Proving an extended of Hilbert System is not complete

Question

Consider the following system, $S$ above $\{\lnot, \to, \lor \}$:

Axioms (1-3 are HPC's original ones):

1. $a\to (b\to a)$
2. $(a\to (b\to c))\to ((a\to b)\to (a\to c))$
3. $(\lnot a\to \lnot b)\to (b\to a)$
4. $(a\lor b)\to (\lnot a\to b)$

Deduction Rules:

1. MP
2. $\frac{a}{a\lor b}$
3. $\frac{b}{a\lor b}$

It's given that $S$ is sound - Prove that $S$ isn't complete.

My Try:
Let's look at $\varphi = p\lor \lnot p$. $\varphi$ is a tautology. Therefore, if $S$ is complete then $\vdash_S p\lor\lnot p$. Therefore, there's a proof for $\varphi$: $l_1, \ldots, l_n\equiv p\lor\lnot p$. Hence, WLOG for some $k<n$, $l_k \equiv p$. Therefore, $\vdash_S p$.

Since $S$ is sound, $\vDash p$ - but obviously that is not true that $p$ is a tautology (considering the interpretation $v(p) = f$)

I'd be glad to get a proof-verification

Thanks!

Answer 1

One approach is is as follows. First, note that all your axioms are tautologies under the normal (boolean) interpretation of propositional logic. Hence, just from the axioms it is impossible to prove, for a propositional letter $p$, either $p$ or $\neg p$, since tautologies need to hold regardless of the truth value of $p$.

Now, fix your formula $\phi$. We recursively define what it means for $\psi$ to be good (for $\phi$) as follows:

• $\phi$ itself is good,
• if $\psi$ and $\chi$ are good, then so is $\psi \lor \chi$,
• if $\psi$ is good, and $\chi$ is not good, then $\chi \to \psi$ is good,
• if $\psi$ is not good, then $\neg \psi$ is good,
• all formulas whose goodness is not set by the above rules are not good.

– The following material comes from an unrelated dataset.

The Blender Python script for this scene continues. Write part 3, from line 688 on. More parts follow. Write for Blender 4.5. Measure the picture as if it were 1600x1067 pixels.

Now, suppose towards a contradiction that we have a proof of $\phi$. Since $\phi$ is good, there must be a first good formula in the proof -- let us say that it is $\psi$. Now, $\psi$ cannot be an axiom, since none of the axioms are good. It also cannot follow by modus ponens, since if $\psi$ is good, then at least one of $\chi$ and $\chi \to \psi$ must be good. Finally, it cannot follow by your rules 2 or 3: if $\psi$ is $\phi$ itself, then it must follow from $p$ or $\neg p$, but we had established that your axioms cannot prove those. If $\psi = \psi_0 \lor \psi_1$ is good but not equal to $\phi$, then both $\psi_0$ and $\psi_1$ must be good; but $\psi$ must be derived from one of them.

All in all, this gives a contradiction. Hence your axioms do not prove $\phi$.

Answer 2

There is a standard, but tedious way to prove that the law of excluded middle does not hold in some system. Let us have three truth values: $T,F$ and $U$, standing for "true", "false" and "unknown". Then we can define $\vee$ as maximum of the values ($F<U<T$), $\wedge$ as mininum (there is no $\wedge$ in this system though), $\neg A$ as $F$ unless it is known for sure that $A$ is false (that is, we add $\neg U=F$ to the usual laws $\neg F=T$ and $\neg T=F$), and $\rightarrow$ is rather tricky: false implies anything ($F\rightarrow x=T$), $T\rightarrow x$ is equivalent to $x$ and $U\rightarrow x$ is $T$ unless $x=F$, in the latter case $U\rightarrow F=F$. Now we can check with some brute-forcing that for all axioms the value is $T$ for any values of variables, and any deduction rule makes true out of true, but $p\vee\neg p$ turns into $U$ on $p=U$, so it is not derivable.